En parlant de long-métrage, est-ce vous qui allé réaliser 24 le film ?
Rien n’est moins sûr mais pour l’instant je suis le metteur en scène potentiel, oui.
Y a-t-il déjà d’autres personnes impliquées dans le projet ? Kim Raver nous déclarait qu’elle adorerait en faire partie ?
Si l’histoire s’y prête, elle sera de l’aventure, oui. Notre but a toujours été de servir l’histoire avant tout. C’est pour cette raison que des gens meurent dans 24, parce que leur disparition est au service du scénario. Les téléspectateurs sont souvent mécontents de telles décisions mais croyez-moi, nous sommes les premiers bouleversés lorsqu’il faut se débarrasser d’un personnage (rires). Quant au film, l’idée est d’impliquer l’ensemble de l’équipe qui travaille déjà sur la série. Nous ne voulons surtout pas d’un réalisateur qui n’a jamais pris part au show.
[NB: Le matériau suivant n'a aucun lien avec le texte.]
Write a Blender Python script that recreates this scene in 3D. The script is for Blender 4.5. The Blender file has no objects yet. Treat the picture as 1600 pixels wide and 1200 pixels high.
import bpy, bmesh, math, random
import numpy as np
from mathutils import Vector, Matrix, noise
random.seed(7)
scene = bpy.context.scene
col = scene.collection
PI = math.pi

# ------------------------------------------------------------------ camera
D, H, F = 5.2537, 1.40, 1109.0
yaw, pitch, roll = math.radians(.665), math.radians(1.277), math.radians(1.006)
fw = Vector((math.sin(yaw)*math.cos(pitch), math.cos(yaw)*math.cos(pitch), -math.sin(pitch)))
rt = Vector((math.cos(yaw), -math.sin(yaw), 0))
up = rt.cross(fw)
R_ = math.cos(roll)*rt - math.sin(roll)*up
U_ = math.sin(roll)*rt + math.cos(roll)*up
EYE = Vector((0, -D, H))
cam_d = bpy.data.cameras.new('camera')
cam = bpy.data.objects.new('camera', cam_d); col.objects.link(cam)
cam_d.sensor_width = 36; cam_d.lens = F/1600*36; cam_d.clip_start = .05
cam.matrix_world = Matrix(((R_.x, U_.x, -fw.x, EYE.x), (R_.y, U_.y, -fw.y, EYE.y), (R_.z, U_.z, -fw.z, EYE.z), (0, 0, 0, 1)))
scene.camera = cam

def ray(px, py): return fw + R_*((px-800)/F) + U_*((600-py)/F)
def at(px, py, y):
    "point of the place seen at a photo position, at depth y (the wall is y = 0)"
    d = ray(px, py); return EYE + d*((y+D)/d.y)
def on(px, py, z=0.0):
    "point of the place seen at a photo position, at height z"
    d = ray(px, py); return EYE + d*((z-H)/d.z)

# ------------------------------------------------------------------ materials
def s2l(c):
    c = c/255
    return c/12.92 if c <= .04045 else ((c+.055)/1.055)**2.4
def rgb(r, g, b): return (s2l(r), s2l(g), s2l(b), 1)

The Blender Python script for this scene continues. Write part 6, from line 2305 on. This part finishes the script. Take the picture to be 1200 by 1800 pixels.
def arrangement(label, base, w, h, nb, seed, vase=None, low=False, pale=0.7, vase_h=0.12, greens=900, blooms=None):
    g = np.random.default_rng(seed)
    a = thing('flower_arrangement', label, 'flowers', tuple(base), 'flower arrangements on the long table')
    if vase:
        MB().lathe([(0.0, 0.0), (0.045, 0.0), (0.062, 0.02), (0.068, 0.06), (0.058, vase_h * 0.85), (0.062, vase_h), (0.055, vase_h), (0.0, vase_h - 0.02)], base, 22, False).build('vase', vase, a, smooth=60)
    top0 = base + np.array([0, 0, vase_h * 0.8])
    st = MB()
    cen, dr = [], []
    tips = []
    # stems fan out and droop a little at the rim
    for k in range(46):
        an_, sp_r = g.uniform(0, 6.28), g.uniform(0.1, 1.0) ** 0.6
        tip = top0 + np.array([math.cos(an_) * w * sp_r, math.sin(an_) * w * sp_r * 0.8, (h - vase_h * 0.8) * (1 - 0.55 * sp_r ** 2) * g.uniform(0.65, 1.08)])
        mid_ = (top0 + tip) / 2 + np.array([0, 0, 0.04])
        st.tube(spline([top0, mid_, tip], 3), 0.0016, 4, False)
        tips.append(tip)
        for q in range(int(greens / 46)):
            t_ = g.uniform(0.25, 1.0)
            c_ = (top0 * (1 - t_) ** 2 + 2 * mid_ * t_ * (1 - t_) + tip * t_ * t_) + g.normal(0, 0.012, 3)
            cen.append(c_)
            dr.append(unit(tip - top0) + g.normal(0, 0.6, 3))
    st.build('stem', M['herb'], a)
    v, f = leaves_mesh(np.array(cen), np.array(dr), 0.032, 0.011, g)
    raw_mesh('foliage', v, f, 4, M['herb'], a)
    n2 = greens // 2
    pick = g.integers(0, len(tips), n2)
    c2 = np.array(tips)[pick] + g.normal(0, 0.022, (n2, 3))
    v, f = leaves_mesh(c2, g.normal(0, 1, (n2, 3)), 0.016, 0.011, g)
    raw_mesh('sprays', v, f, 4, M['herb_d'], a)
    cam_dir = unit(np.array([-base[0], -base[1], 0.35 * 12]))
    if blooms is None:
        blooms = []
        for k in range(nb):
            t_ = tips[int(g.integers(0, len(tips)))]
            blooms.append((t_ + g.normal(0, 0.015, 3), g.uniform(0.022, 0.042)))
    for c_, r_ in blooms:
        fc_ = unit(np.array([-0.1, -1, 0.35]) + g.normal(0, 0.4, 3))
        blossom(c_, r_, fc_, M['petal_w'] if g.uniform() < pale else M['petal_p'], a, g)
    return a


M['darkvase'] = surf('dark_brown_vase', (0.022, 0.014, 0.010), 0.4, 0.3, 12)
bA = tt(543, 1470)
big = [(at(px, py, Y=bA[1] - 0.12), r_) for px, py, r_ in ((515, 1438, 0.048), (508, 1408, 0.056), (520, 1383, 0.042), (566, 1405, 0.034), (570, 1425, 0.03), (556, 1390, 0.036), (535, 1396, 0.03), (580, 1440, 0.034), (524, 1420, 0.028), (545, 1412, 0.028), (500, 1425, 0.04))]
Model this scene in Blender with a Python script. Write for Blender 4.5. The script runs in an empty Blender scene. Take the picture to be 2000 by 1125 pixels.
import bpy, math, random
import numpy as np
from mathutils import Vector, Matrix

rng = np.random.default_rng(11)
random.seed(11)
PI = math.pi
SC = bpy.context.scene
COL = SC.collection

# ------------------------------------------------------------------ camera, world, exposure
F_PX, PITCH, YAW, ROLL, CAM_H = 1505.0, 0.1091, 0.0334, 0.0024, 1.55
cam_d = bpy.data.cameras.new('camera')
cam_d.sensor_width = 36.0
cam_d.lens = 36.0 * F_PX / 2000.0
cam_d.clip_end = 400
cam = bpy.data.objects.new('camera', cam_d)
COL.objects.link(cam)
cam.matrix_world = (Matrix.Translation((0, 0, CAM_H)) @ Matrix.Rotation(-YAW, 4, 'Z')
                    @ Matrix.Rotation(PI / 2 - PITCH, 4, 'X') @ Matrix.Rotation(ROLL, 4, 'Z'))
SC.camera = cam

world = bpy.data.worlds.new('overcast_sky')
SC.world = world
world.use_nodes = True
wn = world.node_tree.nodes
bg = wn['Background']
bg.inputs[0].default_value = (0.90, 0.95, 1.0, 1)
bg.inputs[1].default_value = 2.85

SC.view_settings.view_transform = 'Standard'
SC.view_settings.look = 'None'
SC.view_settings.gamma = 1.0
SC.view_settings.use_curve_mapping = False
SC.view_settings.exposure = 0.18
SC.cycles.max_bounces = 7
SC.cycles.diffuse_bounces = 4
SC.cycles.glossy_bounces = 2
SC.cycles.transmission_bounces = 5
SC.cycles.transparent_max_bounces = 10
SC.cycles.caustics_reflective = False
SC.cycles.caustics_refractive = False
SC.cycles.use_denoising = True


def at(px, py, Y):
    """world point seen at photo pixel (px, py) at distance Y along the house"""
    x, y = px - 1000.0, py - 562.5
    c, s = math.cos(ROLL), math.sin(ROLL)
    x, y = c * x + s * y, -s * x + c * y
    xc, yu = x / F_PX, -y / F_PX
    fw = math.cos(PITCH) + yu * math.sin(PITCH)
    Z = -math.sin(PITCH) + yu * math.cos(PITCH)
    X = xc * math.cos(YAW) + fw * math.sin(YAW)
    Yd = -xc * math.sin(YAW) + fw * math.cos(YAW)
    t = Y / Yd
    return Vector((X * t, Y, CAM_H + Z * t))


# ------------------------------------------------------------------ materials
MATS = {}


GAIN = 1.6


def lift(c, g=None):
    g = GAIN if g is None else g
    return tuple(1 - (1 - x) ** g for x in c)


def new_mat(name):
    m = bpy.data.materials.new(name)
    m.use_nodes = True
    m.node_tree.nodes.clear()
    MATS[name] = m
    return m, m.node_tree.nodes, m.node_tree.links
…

Pour les personnages, nous ignorions encore lesquels feront parties de l’histoire. Le seul que je peux vous confirmer à 100% pour l’instant, c’est Kiefer Sutherland (rires).
Pour en revenir à la série, y aura-t-il un nouvel intermédiaire d’une dizaine de minutes pour faire la jonction entre les saisons 5 et 6 ?
Une fois de plus, rien n’est encore sûr à 100% mais c’est prévu, notamment pour résoudre l’histoire autour des chinois car s’il fallait faire revenir Jack de Chine, ça nous prendrait au moins 15h en avion et ce serait plutôt chiant non (rires) ? Et puis, je dois vous avouer que depuis l’avènement du DVD, nous prenons énormément de plaisir à créer ces petits segments intermédiaires.
Qu’en est-il de la rumeur selon laquelle la sixième saison pourrait être tournée à New York ?
J’ignore complètement d’où est partie cette rumeur car dans deux semaines, nous débutons les préparatifs à Los Angeles où sera tournée cette sixième saison (cet entretien a eu lieu le vendredi 30 juin 2006, NDR). Je ne peux rien affirmer pour l’instant car les scénaristes planchent actuellement sur l’histoire mais si certains évènements devaient avoir lieu à New York, nous singerions le nécessaire à Los Angeles.
Propos recueillis au cours du 46ème festival de télévision de Monte-Carlo en juin 2006.